J comme journalistes

 

Le football n’existe que par la grâce de ses quatre cariatides : le joueur, le supporter, le marchand de joueurs et le journaliste. Sans ces socles porteurs, le jeu à onze se résume à un divertissement de plage, à une espèce de horse-ball sans cheval, à un jeu de boules où il n’y aurait que le cochonnet, à une bouteille jetée à la mer sans le moindre message.

 

Le journaliste n’a pas d’ailes pour survoler comme un Milan Jovanovic les pelouses de Liège, de Wallonie, de Flandre et d’Europe.
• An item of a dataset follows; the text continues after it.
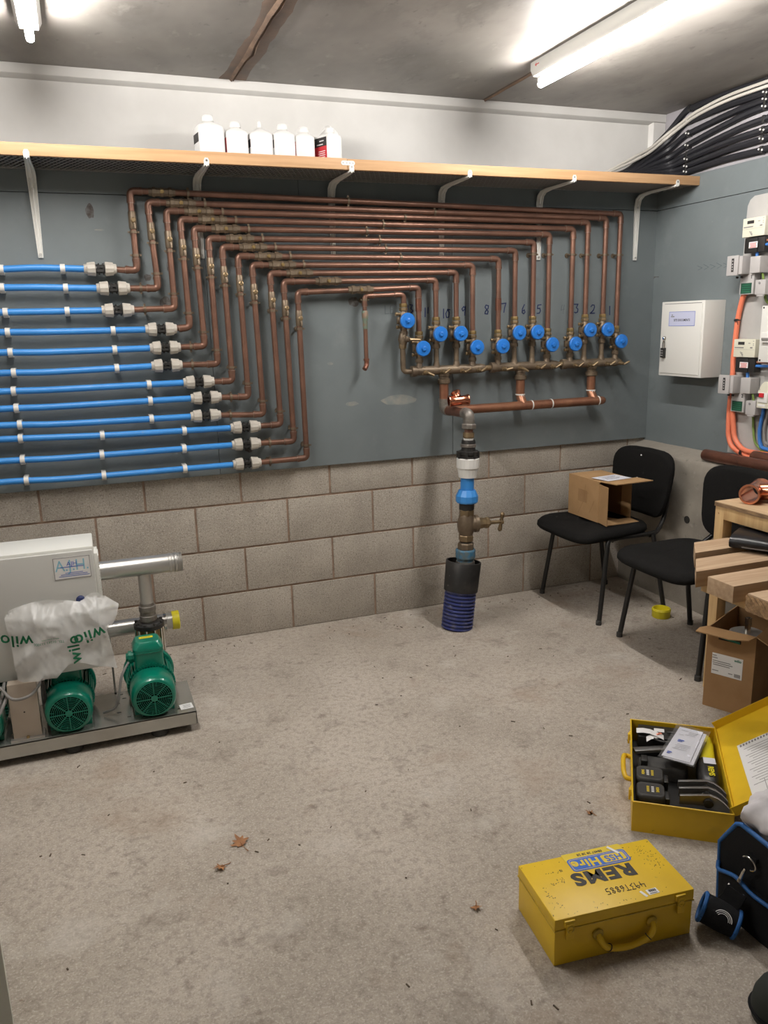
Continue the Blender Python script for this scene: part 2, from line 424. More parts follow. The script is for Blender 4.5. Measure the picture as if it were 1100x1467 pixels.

Il n’a qu’une plume, une plume désormais informatisée, une plume au soufflet électrique qui le cloue sur une chaise, devant une table dotée d’une prise pour brancher son ordinateur.

 

« Il n'existe guère que deux arts de vivre: l'un consiste à se mettre à la place des autres, l'autre à la leur prendre » disait le truculent Antoine Blondin, la référence suprême du journalisme sportif.

 

Mais aujourd’hui, le journaliste sportif n’a plus le temps de se mettre à la place des autres. Il  écrit au kilomètre, souvent des banalités. Sa phrase ressemble à une passe effectuée sans trop de conviction. Dans la presse écrite, le plumitif du football mesure à chaque article son impuissance, la dérision de son travail. Il puise dans son sac de formules convenues les descriptions de ses matchs. Certains, presque par dépit, écrivent leur pensum à la mi-temps, trouvant leur titre entre un sandwich jambon et un sandwich fromage offerts par le club hôte.

 

L’enthousiasme est encore rarement de saison footballistique, la profession se fonctionnarisant. Dorénavant , le journaliste se mue en un simple greffier. En scribouillard appliqué. Il est dans l'immédiat. Le lyrisme sonne incongru. Le lyrisme dans les pages foot, c’est le troubadour médiéval en première partie d’un concert de Metallica.

 

Lucien de Rubempré moderne, le journaliste peut avancer des circonstances atténuantes. Il risque à tout moment d’être sifflé hors-jeu par une époque policée. Le verbe doit être sobre. La chemise dans le pantalon. La coupe de cheveux soignée. L’adjectif passe-partout. Dans ces conditions, le cynisme triste ne peut être que de mise. Le Fast-Foot n’autorise plus les ouvrages de gourmets, les raffinements et les élégances de syntaxe. Tandis que le style répond de plus en plus aux exigences de la dépêche de presse. Anodin, sans effet, discret, aussi vite lu qu’oublié pour qu’on puisse le resservir à l’envi.

 

Les interviews de joueurs, d’entraineurs ou de dirigeants de clubs sont des monuments de non-dits, de phrases formatées, de propos attendus. Le joueur par contrat ne peut rien dire, sinon que « nous ne perdons pas espoir, nous avons bien joué, je pense que nous méritons les trois points, malgré la défaite, l’ambiance reste bonne, nous travaillons dur, nous jouons pour nos supporters qui le méritent ». L’entraineur s’oblige à positiver, à jouer un personnage, à baliverner pour finalement, en joueur en chef, ne rien dire lui non plus.

 

Et le journaliste de griffonner dans un calepin lers deux trois mots qu’il réécrira dans sa langue d’agence de presse. Par la magie du journaliste, Aloys Nong parle comme Olivier Deschacht ou comme Igor De Camargo. Même les joueurs qui ont la tchatche facile et colorée comme Momo Dahmane par exemple voient subitement leurs mots aplatis, traduits, mâchés.

 

Le journaliste du football est condamné à rester en surface de son sujet. Pas de temps pour l’apnée, pour les perspectives, pour la photographie saisissante d’un monde corrompu où l’amour du jeu n’est plus que prostitution et le football une histoire de passes.